The Celtics can achieve this when Porzingis is out there doing shit that, for now, only he can do. They don't present any particularly exploitable defensive vulnerabilities—Porzingis at one point forced Doncic into a live-ball turnover after an orchestrated switch—and their offensive spacing becomes hysterical, highlighting Joe Mazzulla's near-fanatical devotion to three-point shooting. There may not be any better hope for the Mavericks than to hunker down and survive those moments, and then pick their heads up and try to sort through the carnage. Watching things unfold Thursday, it seemed downright ludicrous that guys like Lively and Derrick Jones Jr. and Maxi Kleber could survive defensively with their available help stretched to the corners of the arena. During Boston's first-half run their ball-handlers were just ordering off the menu. Everything was available. The Celtics took threes because they preferred threes. At no point in there did the Mavericks force them to do anything.

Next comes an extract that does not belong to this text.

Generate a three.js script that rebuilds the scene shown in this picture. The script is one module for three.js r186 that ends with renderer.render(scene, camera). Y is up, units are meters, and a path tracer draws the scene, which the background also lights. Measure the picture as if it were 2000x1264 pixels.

It's just one game, and it's helpful to remember that the Mavericks lost by double-digits in each of the first games of their first two series of these playoffs. They're better than they looked Thursday night. It's hard to look worse. Also it's probably true that not all of Boston's deeply audacious three-pointers will fall in subsequent games. There are probably even ways for Dallas to win a game that do not include solving The Porzingis Problem. But not very many. When Kevin Durant called Porzingis a "unicorn" all those years ago, this is what he was imagining.